• DIRECTIONS:
Print, word for word, every line from the beginning of the listing up to and including the line with "return t, r1, h". Pictures are to be excluded.
/---
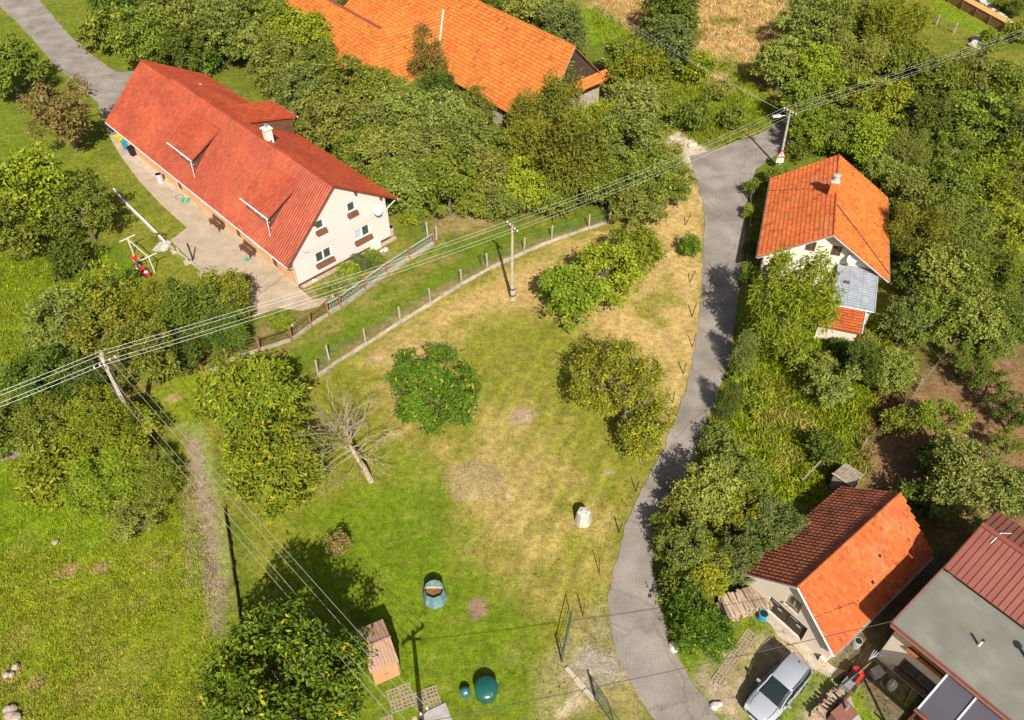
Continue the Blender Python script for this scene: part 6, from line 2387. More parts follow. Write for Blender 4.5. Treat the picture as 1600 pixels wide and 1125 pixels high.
rock(87, 848, .26, 'single pale rock lying at the top of the meadow')
rock(17, 1047, .26, 'heap of pinkish stones at the left edge of the meadow', seed=4, n=4)
rock(20, 1116, .34, 'large pale stones in the bottom left corner', seed=8, n=4)
rock(1082, 228, .3, 'pale stones at the mouth of the lane', 'stone_white', 5, 5)
rock(1525, 68, .8, 'pale rock slab at the end of the narrow lawn strip', 'stone_white', 12, 2)
rock(1052, 1012, .3, 'pale stone on the right verge of the lane', 'stone_white', 15, 1)
rock(1120, 1100, .2, 'scatter of white rubble beside the garage drive', 'stone_white', 16, 4)


# ------------------------------------------------------------------ garden containers
def hexbin(px, py, r0, r1, h, n, label, mat, cat='compost bin'):
    t = thing('compost_bin', label, cat, G(px, py))
    m = MB()
    body = [(r0, 0), (r0 * .98, .03), (r1, h)]
    vs, fs = [], []
    k = n * 2
    for r_, z in body:
        for i in range(k):
            a_ = math.pi * 2 * i / k
            rr = r_ * (1 if i % 2 == 0 else .93)
            vs.append((rr * math.cos(a_), rr * math.sin(a_), z))
    for j in range(len(body) - 1):
        for i in range(k):
            fs.append((j * k + i, j * k + (i + 1) % k, (j + 1) * k + (i + 1) % k, (j + 1) * k + i))
    fs.append(tuple(range(k - 1, -1, -1)))
    m.add(vs, fs)
    m.build('body', mat, t)
    return t, r1, h


M['bin_white'] = pmat('bin_white', (.42, .42, .35), .6, .15, 3)
M['bin_teal'] = pmat('bin_teal', (.11, .20, .22), .5, .15, 4, col2=(.2, .27, .28), c2scale=3)
M['tank_green'] = pmat('tank_green', (.012, .085, .072), .28, .1, 3, spec=.6)
M['tank_blue'] = pmat('tank_blue', (.035, .13, .16), .3, .1, 3, spec=.6)
t, r_, h_ = hexbin(911, 814, .58, .46, 1.0, 6, 'whitish six-sided plastic compost bin standing in the paddock', M['bin_white'])
MB().lathe([(r_ * 1.02, 0), (r_ * .98, .05), (r_ * .4, .12)], 6, (0, 0, h_)).build('lid', M['bin_white'], t)
for x_, y_ in ((-.18, .1), (.2, .12), (.12, -.15)):
    MB().box((x_, y_, h_ + .115), (.12, .04, .02), rz=.8).build('lid_slot', M['black'], t)
t, r_, h_ = hexbin(680, 934, .78, .58, 1.05, 8, 'blue-green octagonal compost bin with its lid half open', M['bin_teal'])
half = [(r_ * 1.02 * math.cos(q), r_ * 1.02 * math.sin(q)) for q in np.linspace(R(0), R(180), 7)]
MB().prism(half, h_, h_ + .08).build('lid', M['bin_teal'], t)
half2 = [(r_ * 1.02 * math.cos(q), r_ * 1.02 * math.sin(q)) for q in np.linspace(R(200), R(340), 6)]
MB().lathe([(r_ * .93, 0), (r_ * .9, .12)], 16, (0, 0, h_ - .45)).build('contents', M['leafbrown'], t)
MB().box((0, .09, h_ + .05), (r_ * 1.6, .1, .12), m=Matrix.Rotation(R(35), 3, 'X')).build('hinge_board', M['wood_tan'], t)


def tank(px, py, r_, h_, label, mat):
    t = thing('water_tank', label, 'tank', G(px, py))
    MB().lathe([(r_ * .92, 0), (r_ * .95, h_), (r_ * .95, h_ + .01)], 28).build('body', M[mat], t, smooth=False)
    MB().lathe([(r_, h_ - .05), (r_ * 1.02, h_), (r_ * .97, h_ + .05), (r_ * .8, h_ + .12), (r_ * .45, h_ + .19), (.02, h_ + .22)], 32).build('lid', M[mat], t, smooth=True)
    for k in range(2):
        a_ = R(40 + 90 * k)
        pts_ = []
        for u in np.linspace(-.92, .92, 9):
            pts_.append((math.cos(a_) * u * r_, math.sin(a_) * u * r_, h_ + .215 - .17 * u * u))
        MB().tube(pts_, .03, 5).build('lid_rib', M[mat], t)


tank(760, 1083, .66, .75, 'large round dark green water tank with ribbed lid on the lawn', 'tank_green')
tank(727, 1085, .28, .4, 'small round blue-green tank beside the big green one', 'tank_blue')

# hay heap: a low mound of cut grass
def hay():
    t = thing('hay_heap', 'low round heap of dried cut grass in the paddock', 'hay heap', G(740, 752))
    r = np.random.default_rng(9)
    n = 5200
    a_ = r.uniform(0, 2 * np.pi, n)
    q = np.sqrt(r.random(n))
    rx, ry = 1.85, 1.6
    x, y = q * np.cos(a_) * rx, q * np.sin(a_) * ry
    q = q * (1 + .35 * (r.random(n) ** 4))
    x, y = q * np.cos(a_) * rx * (1 + .12 * np.sin(3 * a_ + 1)), q * np.sin(a_) * ry * (1 + .1 * np.sin(5 * a_))
    z = .42 * np.clip(1 - q ** 2.0, 0, 1) + r.uniform(-.01, .05, n)
    d = r.uniform(0, 2 * np.pi, n)
    ln = r.uniform(.08, .2, n)
    V = np.empty((n, 3, 3))
    w_ = .022
    V[:, 0] = np.stack([x - np.sin(d) * w_, y + np.cos(d) * w_, z], 1)
    V[:, 1] = np.stack([x + np.sin(d) * w_, y - np.cos(d) * w_, z], 1)
    V[:, 2] = np.stack([x + np.cos(d) * ln, y + np.sin(d) * ln, z + r.uniform(-.03, .05, n)], 1)
    o = mk('straws', np_mesh('straws', V.reshape(-1, 3), np.arange(n * 3).reshape(-1, 3)), pmat('hay', (.36, .28, .115), .9, .2, 3, isl=.3), t)
    kind(o, 'stuff')
    MB().lathe([(1.7, -.1), (1.45, .08), (1.05, .2), (.55, .31), (.02, .36)], 24).build('mound', pmat('hay_core', (.27, .22, .085), .95, .3, 6, bump=.8), t, smooth=True)


hay()


# ------------------------------------------------------------------ wood stacks
def log_stack(name, label, corners, ncol, nlay, ll, rad, group=None):
    a, b = G(*corners[0]), G(*corners[1])
    e = b - a
    L_ = e.length
    d_ = e / L_
    nr = Vector((-d_.y, d_.x, 0))
    t = thing(name, label, 'wood pile', a)
    me = []
    for k in range(4):
        mb = MB()
        rr = random.Random(k)
        pr_ = [rad * rr.uniform(.75, 1.15) for _ in range(7)]
        vs = []
        for y in (-ll / 2, ll / 2):
            for i in range(7):
                q = 2 * math.pi * i / 7
                vs.append((pr_[i] * math.cos(q), y, pr_[i] * math.sin(q)))
        mb.add(vs, [tuple(range(7)), tuple(range(13, 6, -1))] + [(i, (i + 1) % 7, 7 + (i + 1) % 7, 7 + i) for i in range(7)])
        o = mb.build('log', M['log'], t)
        o.location = (0, 0, -5)
        me.append(o)
    cnt = 0
    for j in range(nlay):
        for i in range(ncol):
            p = d_ * (L_ * (i + .5 + .25 * (j % 2)) / ncol) + Vector((0, 0, rad + j * rad * 1.7)) + nr * random.uniform(-.12, .12)
            o = me[cnt] if cnt < 4 else mk('log', me[cnt % 4].data, None, t)
            o.location = p
            o.rotation_euler = (R(random.uniform(-5, 5)), random.uniform(0, 6), math.atan2(d_.y, d_.x) + R(random.uniform(-7, 7)))
            cnt += 1


log_stack('wood_pile', 'long stack of grey split logs against the garage side', ((1126, 958), (1195, 938)), 15, 5, 1.35, .105)
log_stack('wood_pile', 'stack of fresh orange-tan firewood at the bottom edge beside the car', ((1270, 1128), (1308, 1082)), 9, 5, .5, .08)


# ------------------------------------------------------------------ silver car
def car():
    z = 1.6
    rl, rr_, fl, fr_ = G(1239, 1021.5, z), G(1265.4, 1041.7, z), G(1200.7, 1063, z), G(1230, 1085.6, z)
    d = ((fl - rl) + (fr_ - rr_)).normalized()
    c = (rl + rr_) / 2
    ang = math.atan2(d.y, d.x)
    t = thing('parked_car', 'silver compact SUV parked on the drive in front of the garage', 'car', (c.x - d.x * .3, c.y - d.y * .3, 0), ang)
    paint = pmat('car_silver', (.44, .46, .50), .3, .02, 2, metal=.35, spec=.6)
    gl = glassmat('car_glass', (.012, .02, .02), .04, 1, .8)
    # stations along local x (0 = rear bumper .. 4.45 = front): half width, sill, belt
    st = [(-.02, .70, .45, .85), (.08, .82, .30, .98), (.6, .89, .26, 1.02), (1.4, .90, .25, 1.0), (2.4, .90, .25, .97), (3.1, .90, .26, .97), (3.6, .89, .28, .95), (4.05, .84, .30, .86), (4.32, .74, .32, .74), (4.42, .60, .40, .62)]
    m = MB()
    vs, fs = [], []
    K = 9
    for x, w_, z0, z1 in st:
        zc_ = z1 + (.05 if x > 3.0 else .02)
        for y, zz in ((-w_ * .93, z0), (-w_, z0 + (z1 - z0) * .35), (-w_ * .985, z0 + (z1 - z0) * .75), (-w_ * .93, z1), (0, zc_), (w_ * .93, z1), (w_ * .985, z0 + (z1 - z0) * .75), (w_, z0 + (z1 - z0) * .35), (w_ * .93, z0)):
            vs.append((x, y, zz))
    for i in range(len(st) - 1):
        for k in range(K - 1):
            fs.append((i * K + k, i * K + k + 1, (i + 1) * K + k + 1, (i + 1) * K + k))
        fs.append((i * K + K - 1, i * K, (i + 1) * K, (i + 1) * K + K - 1))
    fs.append(tuple(range(K)))
    fs.append(tuple((len(st) - 1) * K + k for k in range(K - 1, -1, -1)))
    m.add(vs, fs)
    b = m.build('body', paint, t, smooth=True)
    sm = b.modifiers.new('s', 'SUBSURF')
    sm.levels = sm.render_levels = 1
    # cabin: glass body with painted roof
    cab = [(.12, .72, 1.0, .70, 1.30), (.35, .80, 1.0, .66, 1.60), (1.2, .82, .99, .67, 1.66), (2.15, .82, .98, .66, 1.60), (2.55, .81, .97, .62, 1.42), (3.15, .78, .96, .70, .99)]
    m = MB()
    vs, fs = [], []
    for x, wb, zb, wt, zt in cab:
        vs += [(x, -wb, zb), (x, -wt, zt - .05), (x, -wt * .8, zt), (x, wt * .8, zt), (x, wt, zt - .05), (x, wb, zb)]
    for i in range(len(cab) - 1):
        for k in range(5):
            fs.append((i * 6 + k, i * 6 + k + 1, (i + 1) * 6 + k + 1, (i + 1) * 6 + k))
    fs.append((0, 1, 2, 3, 4, 5))
    m.add(vs, fs)
    m.build('glasshouse', gl, t)
    # roof skin
    rs = [(.22, .60, 1.50), (.34, .66, 1.615), (1.2, .69, 1.685), (2.0, .68, 1.64), (2.22, .66, 1.60)]
    m = MB()
    vs, fs = [], []
    for x, w_, zt in rs:
        vs += [(x, -w_, zt - .05), (x, -w_ * .8, zt), (x, 0, zt + .025), (x, w_ * .8, zt), (x, w_, zt - .05)]
    for i in range(len(rs) - 1):
        for k in range(4):
            fs.append((i * 5 + k, i * 5 + k + 1, (i + 1) * 5 + k + 1, (i + 1) * 5 + k))
    m.add(vs, fs)
    m.build('roof', paint, t, smooth=True)
    for s_ in (-1, 1):
        MB().tube([(2.2, s_ * .665, 1.57), (2.6, s_ * .66, 1.38), (3.18, s_ * .74, .98)], [.045, .04, .045], 6).build('windscreen_pillar', paint, t)
        MB().tube([(.2, s_ * .64, 1.5), (.14, s_ * .74, 1.0)], .07, 6).build('rear_pillar', paint, t)
        for x in (1.15, 2.05):
            MB().tube([(x, s_ * .675, 1.58), (x, s_ * .815, 1.0)], .035, 6).build('door_pillar', M['black'], t)
        MB().tube([(.4, s_ * .64, 1.68), (1.2, s_ * .655, 1.73), (2.1, s_ * .64, 1.66)], .022, 6).build('roof_rail', M['dark_metal'], t)
        mr = MB().box((2.72, s_ * 1.0, 1.03), (.12, .2, .14)).build('mirror', paint, t)
        MB().box((2.65, s_ * 1.0, 1.03), (.02, .16, .1)).build('mirror_glass', gl, mr)
        MB().box((4.22, s_ * .58, .72), (.22, .3, .13), rz=s_ * -.35).build('headlight', M['glass_pale'], t)
        MB().box((.03, s_ * .66, .95), (.1, .16, .3)).build('tail_light', M['sign_red'], t)
        MB().box((1.62, s_ * .905, .86), (.2, .03, .04)).build('door_handle', paint, t)
        MB().box((2.35, s_ * .905, .86), (.2, .03, .04)).build('door_handle', paint, t)
        for x in (.82, 3.55):
            w = MB()
            pts = [(.34, -.1), (.36, -.06), (.36, .06), (.34, .1)]
            vs, fs = [], []
            n = 20
            for r_, y in pts:
                for k in range(n):
                    q = 2 * math.pi * k / n
                    vs.append((x + r_ * math.cos(q), s_ * .83 + y, .34 + r_ * math.sin(q)))
            for j in range(3):
                for k in range(n):
                    fs.append((j * n + k, j * n + (k + 1) % n, (j + 1) * n + (k + 1) % n, (j + 1) * n + k))
            fs += [tuple(range(n)), tuple(3 * n + k for k in range(n))]
            wh = w.add(vs, fs).build('wheel', M['rubber'], t)
            rm = MB()
            for k in range(5):
                q = 2 * math.pi * k / 5
                rm.bar((x, s_ * .935, .34), (x + .22 * math.cos(q), s_ * .935, .34 + .22 * math.sin(q)), .06, .02, up=(0, 1, 0))
            rm.build('rim', M['steel'], wh)
    for s_ in (-1, 1):
        for x in (1.12, 2.08, 2.98):
            MB().box((x, s_ * .893, .65), (.015, .03, .5)).build('door_seam', M['black'], t)
        MB().tube([(3.2, s_ * .60, .985), (3.7, s_ * .62, .965), (4.1, s_ * .56, .90)], .01, 4).build('bonnet_seam', M['black'], t)
    MB().box((4.44, 0, .52), (.03, .5, .11)).build('number_plate', M['white'], t)
    MB().box((4.40, 0, .66), (.06, .9, .1)).build('grille', M['black'], t)
    MB().tube([(.55, 0, 1.66), (.5, 0, 1.76)], .025, 6).build('antenna', M['black'], t)
    MB().box((2.98, 0, 1.02), (.05, 1.3, .03)).build('wiper_cowl', M['black'], t)
    return t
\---
• THE SOLUTION:
Continue the Blender Python script for this scene: part 6, from line 2387. More parts follow. Write for Blender 4.5. Treat the picture as 1600 pixels wide and 1125 pixels high.
rock(87, 848, .26, 'single pale rock lying at the top of the meadow')
rock(17, 1047, .26, 'heap of pinkish stones at the left edge of the meadow', seed=4, n=4)
rock(20, 1116, .34, 'large pale stones in the bottom left corner', seed=8, n=4)
rock(1082, 228, .3, 'pale stones at the mouth of the lane', 'stone_white', 5, 5)
rock(1525, 68, .8, 'pale rock slab at the end of the narrow lawn strip', 'stone_white', 12, 2)
rock(1052, 1012, .3, 'pale stone on the right verge of the lane', 'stone_white', 15, 1)
rock(1120, 1100, .2, 'scatter of white rubble beside the garage drive', 'stone_white', 16, 4)


# ------------------------------------------------------------------ garden containers
def hexbin(px, py, r0, r1, h, n, label, mat, cat='compost bin'):
    t = thing('compost_bin', label, cat, G(px, py))
    m = MB()
    body = [(r0, 0), (r0 * .98, .03), (r1, h)]
    vs, fs = [], []
    k = n * 2
    for r_, z in body:
        for i in range(k):
            a_ = math.pi * 2 * i / k
            rr = r_ * (1 if i % 2 == 0 else .93)
            vs.append((rr * math.cos(a_), rr * math.sin(a_), z))
    for j in range(len(body) - 1):
        for i in range(k):
            fs.append((j * k + i, j * k + (i + 1) % k, (j + 1) * k + (i + 1) % k, (j + 1) * k + i))
    fs.append(tuple(range(k - 1, -1, -1)))
    m.add(vs, fs)
    m.build('body', mat, t)
    return t, r1, h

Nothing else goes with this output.